Decide Faster, and Better

This is so good, I’m just including the entire text so you don’t have to click anything:

How do you get to market faster the competition? How do you become more efficient without violating the laws of physics? How do you save time, money and frustration?

It all comes down to decision hygiene:

1. Make decisions faster. You rarely need more time. Mostly, you must merely choose to decide. The simple test: is more time needed to gather useful data, or is more time merely a way to postpone the decision?

2. Make decisions in the right order. Do the decisions with the most expensive and time-consuming dependencies first. Don’t ask the boss to approve the photos once you’re in galleys, and don’t start driving until you’ve looked at the map.

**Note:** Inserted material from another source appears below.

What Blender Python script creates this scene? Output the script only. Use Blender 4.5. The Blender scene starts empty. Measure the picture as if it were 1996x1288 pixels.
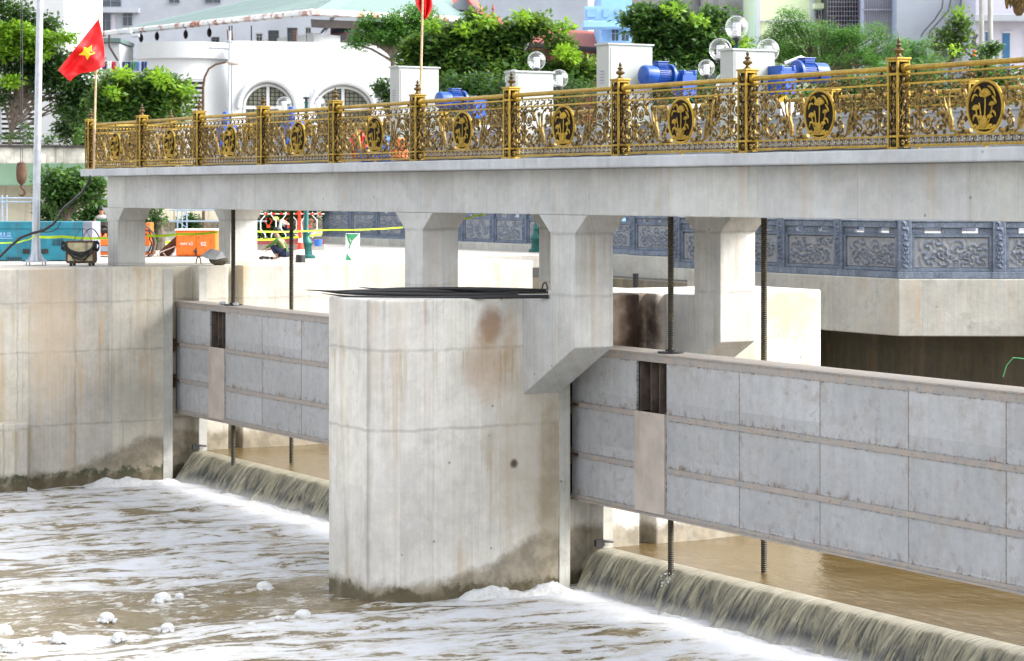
import bpy, math, random
import numpy as np
from mathutils import Vector, Matrix
random.seed(7); RNG = np.random.default_rng(11)
C = bpy.context.scene.collection
SC = bpy.context.scene
# ------------------------------------------------------------------ camera, sky, sun, exposure
F_PX = 4650.0; CX = 998.0; HY = 375.0                 # lens in photo pixels, picture centre, horizon row
TH = math.radians(30.12); SN, CS = math.sin(TH), math.cos(TH)
cd = bpy.data.cameras.new('camera'); cam = bpy.data.objects.new('camera', cd); C.objects.link(cam)
SC.camera = cam
cam.location = (0, 0, 0)
cam.rotation_euler = (math.radians(90), 0, math.radians(90) - TH)
cd.sensor_width = 36; cd.lens = F_PX / 1996 * 36
cd.shift_x = 0; cd.shift_y = -(644 - HY) / 1996
cd.clip_start = 0.5; cd.clip_end = 2000
cd.dof.use_dof = True; cd.dof.focus_distance = 36; cd.dof.aperture_fstop = 3.6
W = bpy.data.worlds.new('World'); SC.world = W; W.use_nodes = True
sky = W.node_tree.nodes.new('ShaderNodeTexSky'); sky.sky_type = 'NISHITA'; sky.sun_disc = False
SUN = Vector((.46, .66, .66)).normalized()
sky.sun_elevation = math.asin(SUN.z); sky.sun_rotation = math.atan2(SUN.x, SUN.y)
sky.air_density = 1.0; sky.dust_density = 4.0; sky.ozone_density = 1.0
bg = W.node_tree.nodes['Background']; bg.inputs[1].default_value = 0.15
hs = W.node_tree.nodes.new('ShaderNodeHueSaturation'); hs.inputs['Saturation'].default_value = .22      # hazy white sky
W.node_tree.links.new(sky.outputs[0], hs.inputs['Color']); W.node_tree.links.new(hs.outputs[0], bg.inputs[0])
sl = bpy.data.lights.new('sun', 'SUN'); sl.energy = .5; sl.angle = math.radians(10); sl.color = (1, .95, .87)
so = bpy.data.objects.new('sun', sl); C.objects.link(so)
so.rotation_euler = SUN.to_track_quat('Z', 'Y').to_euler()
SC.view_settings.view_transform = 'Standard'; SC.view_settings.look = 'None'
SC.view_settings.exposure = 2.0; SC.view_settings.gamma = 1
SC.cycles.max_bounces = 8; SC.cycles.transparent_max_bounces = 12
SC.cycles.sample_clamp_indirect = 8

def wp(px, d, z=0.0):
    """world point on photo column px at depth d"""
    xc = (px - CX) / F_PX * d
    return Vector((-CS * d + SN * xc, SN * d + CS * xc, z))
def wq(px, py, d): return wp(px, d, (HY - py) / F_PX * d)
def wY(px, Y, z=0.0):
    t = (px - CX) / F_PX
    return wp(px, Y / (SN + CS * t), z)
RIGHT = Vector((SN, CS, 0)); FWD = Vector((-CS, SN, 0)); UP = Vector((0, 0, 1))
CAMROT = math.atan2(CS, SN)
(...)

3. Only make decisions once, unless new data gives you a profitable reason to change your mind.

4. Don’t ask everyone to help you decide. Ask the people who will either improve the decision or who have input that will make it more likely you won’t get vetoed later.

5. Triage decisions. Some decisions don’t matter. Some decisions are so unimportant that they are trumped by speed. And a few decisions are worth focusing on.

You don’t need a consultant or a lot of money to radically improve your speed to market. You will speed up once you’re comfortable going faster.

I really hope you reading Seth’s stuff regularly . . . he’s brilliant.